Sunday, August 17, 2008

Mr. Phelps Completes Mission: Impossible

What a week for Michael Phelps! Like the rest of the nation, I became caught up in his quest to surpass Mark Spitz and Carl Lewis as the all-time Olympics Gold Medal champion and to pass Spitz for the single-games gold medal mark... and I was fortunate enough to do it while working as a freelance anchor at WBAL in Baltimore - Phelps' hometown. Baltimore loves its sports heroes - especially the ones who are homegrown!

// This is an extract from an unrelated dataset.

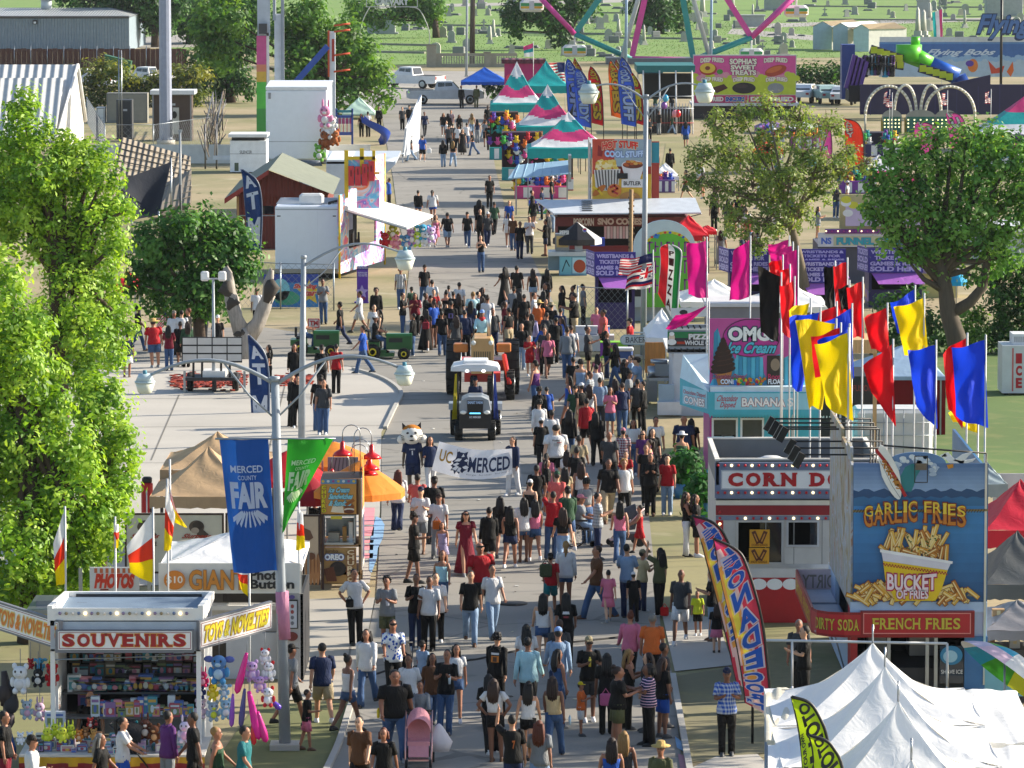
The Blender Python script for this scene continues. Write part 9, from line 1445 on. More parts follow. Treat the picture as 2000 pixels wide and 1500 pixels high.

For some reason, the sporting Gods decided to plant two of the all-time greatest athletes in their respective sports right in Charm City... Cal Ripken grew up just north of Baltimore, in Harford County, and spent his entire career with the Orioles. And now, Towson's own Michael Phelps, who spent the past four years away at school in Michigan, is coming back home to live and train!


Michael is probably going to get to enjoy his achievements a LOT more in the short term than Mark Spitz did back in 1972. I remember watching his races from our family's rented beach cottage in Ocean City on something called CATV. It was an early generation version of Cable TV... Ocean City was too far away from Salisbury to reliably get reception via rabbit ears, so the whole town was hooked up to cable, which still only got you the three major networks... But anyway, I digress...

Mark Spitz won his medals in the first week of Olympics competition in Munich, and he became the toast of the sports world. - And then, tragedy struck. A terrorist group called "Black September", stormed a dormitory in the Olympic village, and took several members of the Israeli Olympic team hostage. The two-day ordeal ended with 11 Israelis and five terrorists dead, and Spitz being whisked out of Munich for fear, that he, as a Jewish athlete, would be a major kidnapping target.


Anyway... Michael Phelps will hopefully not have that kind of distraction as the Team Phelps marketing machine kicks into another gear. Michael has been clear in saying his goal in chasing all of that gold is not money, but a desire to raise the profile of swimming to make it more than a once-every-four-years sport in the eyes of the world. He'll be facing mighty long odds to do that. Mark Spitz didn't. Neither did Mary Lou Retton for gymnastics, or Carl Lewis for Track and Field. The closest any classic Olympic sport has come to raising its profile as a continuing sport has probably been figure skating, but even then, pro skating is seen more as theater than as sport.


If Michael is going to raise swimming's profile, there's no better place to do it than in his own hometown. As I mentioned, Baltimore loves its heroes. Tens of thousands of Ravens fans stuck around M&T Bank Stadium after the Ravens lost to the Vikings last night to watch Phelps win his 8th Gold Medal on the big screen... Maybe some of them would join a Michael Phelps swim league and compete in a Michael Phelps-brand aquatic center? Hell, you could even throw in fellow Baltimorean Katie Hoff as a guest instructor!


Don't be surprised if a BUNCH of the US swimmers in London in 2012 are crab-eaters, hon!